Como no tengo termómetro de carne fiable, utilizo el truco de la vieja para saber si está a punto: pinchar con un cuchillo para comprobar si el agüilla que destila tiene rastros rosados (si el agüilla el transparente el pollo está asado).

En los 10 minutos finales someto al pollo a toda la intensidad del calor del horno para que se tueste rápidamente la piel.

Saco el pollo para servir primero las pechugas, trincho con cuidado y devuelvo el pollo al horno 10 minutos para que se terminen de hacer los muslos.

De guarnición unas patatas nuevas cortadas a gajos con su piel, unas chalotas y zanahorias en tiras.

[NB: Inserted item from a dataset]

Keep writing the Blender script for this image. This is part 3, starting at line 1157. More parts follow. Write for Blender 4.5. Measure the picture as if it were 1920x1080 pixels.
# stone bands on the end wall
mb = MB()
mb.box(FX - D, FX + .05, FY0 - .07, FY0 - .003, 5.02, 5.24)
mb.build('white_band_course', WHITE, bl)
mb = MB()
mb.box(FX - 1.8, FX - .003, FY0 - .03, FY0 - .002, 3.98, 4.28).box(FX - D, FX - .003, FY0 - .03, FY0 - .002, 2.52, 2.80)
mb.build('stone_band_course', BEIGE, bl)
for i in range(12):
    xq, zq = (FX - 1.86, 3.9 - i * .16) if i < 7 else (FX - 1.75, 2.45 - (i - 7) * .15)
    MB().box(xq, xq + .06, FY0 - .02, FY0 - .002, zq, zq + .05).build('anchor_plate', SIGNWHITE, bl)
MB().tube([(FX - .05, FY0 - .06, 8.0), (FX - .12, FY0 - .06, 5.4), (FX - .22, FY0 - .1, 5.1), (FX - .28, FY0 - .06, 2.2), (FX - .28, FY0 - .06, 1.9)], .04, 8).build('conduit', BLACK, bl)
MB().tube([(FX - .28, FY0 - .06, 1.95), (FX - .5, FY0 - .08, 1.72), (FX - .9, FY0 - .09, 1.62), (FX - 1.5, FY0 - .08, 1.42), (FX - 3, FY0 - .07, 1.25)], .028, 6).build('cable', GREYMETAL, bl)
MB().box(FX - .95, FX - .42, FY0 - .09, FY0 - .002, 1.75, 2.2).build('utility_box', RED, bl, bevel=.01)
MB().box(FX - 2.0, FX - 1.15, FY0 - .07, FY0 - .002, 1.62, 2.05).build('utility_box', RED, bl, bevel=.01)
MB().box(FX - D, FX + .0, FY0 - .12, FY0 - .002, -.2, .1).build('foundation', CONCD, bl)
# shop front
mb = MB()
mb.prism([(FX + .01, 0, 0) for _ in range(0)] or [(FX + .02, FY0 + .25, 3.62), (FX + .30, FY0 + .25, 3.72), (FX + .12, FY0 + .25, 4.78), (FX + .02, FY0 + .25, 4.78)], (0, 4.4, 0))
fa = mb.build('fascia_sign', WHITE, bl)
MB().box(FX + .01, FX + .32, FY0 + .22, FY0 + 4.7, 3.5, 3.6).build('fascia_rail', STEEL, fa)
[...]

No sé si París puede o no esperar, lo que sí que se es que la película es deliciosa, en todos los sentidos, incluida la música, las fotos que intercala como contrapunto narrativo. La luz de la película busca referencias sobre todo con Cezanne, a quien homenajean en varios pasajes. Yo he encontrado dos cuadros de Cezanne que me han ayudado a la receta, uno es un bodegón con una servilleta (está en el museo de arte moderno de Nueva York), el otro es un esbozo de una mujer saliendo del baño (está en el museo de Orsay). Cezanne, obsesionado por las formas, utilizó la misma referencia para la servilleta que para el scorzo de la bañista. Caprichos.